_SET PROBLEM_.
Find the lines holding the word "scene" and collect them.

_DATA EXCERPT_.
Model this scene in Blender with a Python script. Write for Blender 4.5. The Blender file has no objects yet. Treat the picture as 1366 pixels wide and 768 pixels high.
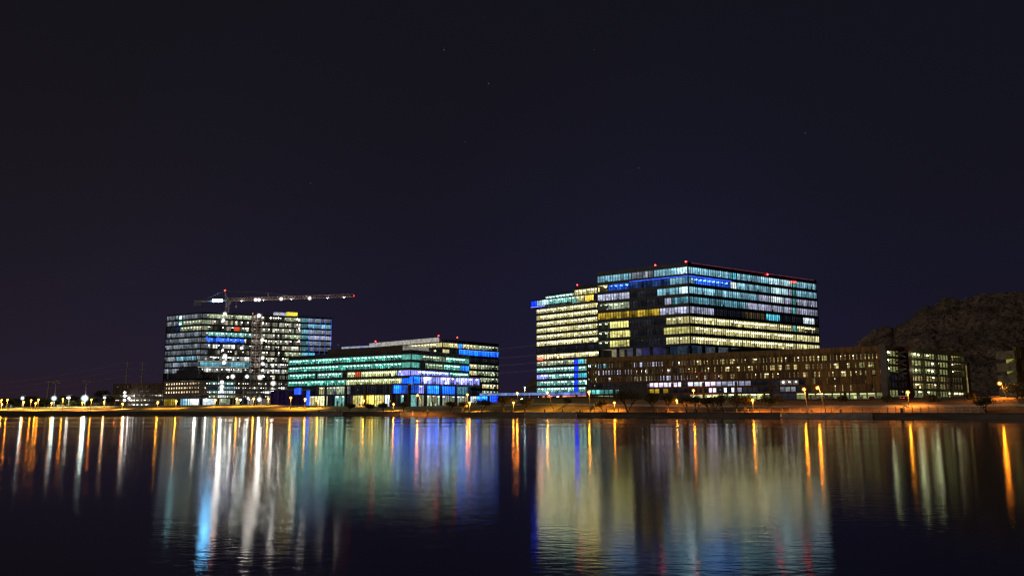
import bpy, math, random
from mathutils import Vector, noise
R = random.Random(7)
scene = bpy.context.scene
COL = scene.collection
rad = math.radians
# ------------------------------------------------------------------ camera
F = 1072.0; PITCH = math.atan(162.5 / F); CH = 2.8
cam_d = bpy.data.cameras.new('camera'); cam = bpy.data.objects.new('camera', cam_d); COL.objects.link(cam)
cam_d.sensor_width = 36; cam_d.lens = 36 * F / 1366; cam_d.clip_end = 9000; cam_d.clip_start = 0.1
cam.location = (0, 0, CH); cam.rotation_euler = (math.pi / 2 + PITCH, 0, 0)
scene.camera = cam
sp, cp = math.sin(PITCH), math.cos(PITCH)
def at(px, py, D):
    u = (px - 683) / F; v = (384 - py) / F
    t = D / (cp - v * sp)
    return Vector((u * t, D, CH + t * (sp + v * cp)))
def proj(p):
    x, y, z = p[0], p[1], p[2] - CH
    d = y * cp + z * sp; w = -y * sp + z * cp
    return 683 + F * x / d, 384 - F * w / d
def pt(px, D, py=480): 
    a = at(px, py, D); return Vector((a.x, a.y))
def zat(py, D): return at(683, py, D).z
def lerp(a, b, t): return a + (b - a) * t
def table(tab, x):
    if x <= tab[0][0]: return tab[0][1]
    for (x0, y0), (x1, y1) in zip(tab, tab[1:]):
        if x <= x1: return lerp(y0, y1, (x - x0) / (x1 - x0))
    return tab[-1][1]
def sm(t): t = max(0, min(1, t)); return t * t * (3 - 2 * t)

# ------------------------------------------------------------------ materials
def new_mat(name):
    m = bpy.data.materials.new(name); m.use_nodes = True
    n = m.node_tree; b = n.nodes.get('Principled BSDF'); return m, n, b
def N(n, t, **kw):
    x = n.nodes.new(t)
    for k, v in kw.items(): setattr(x, k, v)
    return x
def surf(name, c1, c2, rough=.8, scale=.5, bump=0., metal=0., stretch=(1, 1, 1), detail=6, bscale=None, contrast=(.35, .65)):
    m, n, b = new_mat(name)
    tc = N(n, 'ShaderNodeTexCoord'); mp = N(n, 'ShaderNodeMapping'); mp.inputs['Scale'].default_value = stretch
    n.links.new(tc.outputs['Object'], mp.inputs['Vector'])
    ns = N(n, 'ShaderNodeTexNoise'); ns.inputs['Scale'].default_value = scale; ns.inputs['Detail'].default_value = detail
    n.links.new(mp.outputs[0], ns.inputs['Vector'])
    cr = N(n, 'ShaderNodeValToRGB'); cr.color_ramp.elements[0].position = contrast[0]; cr.color_ramp.elements[1].position = contrast[1]
    cr.color_ramp.elements[0].color = (*c1, 1); cr.color_ramp.elements[1].color = (*c2, 1)
    n.links.new(ns.outputs['Fac'], cr.inputs[0]); n.links.new(cr.outputs[0], b.inputs['Base Color'])
    b.inputs['Roughness'].default_value = rough; b.inputs['Metallic'].default_value = metal
    if bump:
        n2 = N(n, 'ShaderNodeTexNoise'); n2.inputs['Scale'].default_value = bscale or scale * 4; n2.inputs['Detail'].default_value = 8
        n.links.new(mp.outputs[0], n2.inputs['Vector'])
        bp = N(n, 'ShaderNodeBump'); bp.inputs['Strength'].default_value = bump; bp.inputs['Distance'].default_value = 1
        n.links.new(n2.outputs['Fac'], bp.inputs['Height']); n.links.new(bp.outputs[0], b.inputs['Normal'])
    return m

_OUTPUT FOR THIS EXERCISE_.
Model this scene in Blender with a Python script. Write for Blender 4.5. The Blender file has no objects yet. Treat the picture as 1366 pixels wide and 768 pixels high.
scene = bpy.context.scene
COL = scene.collection
scene.camera = cam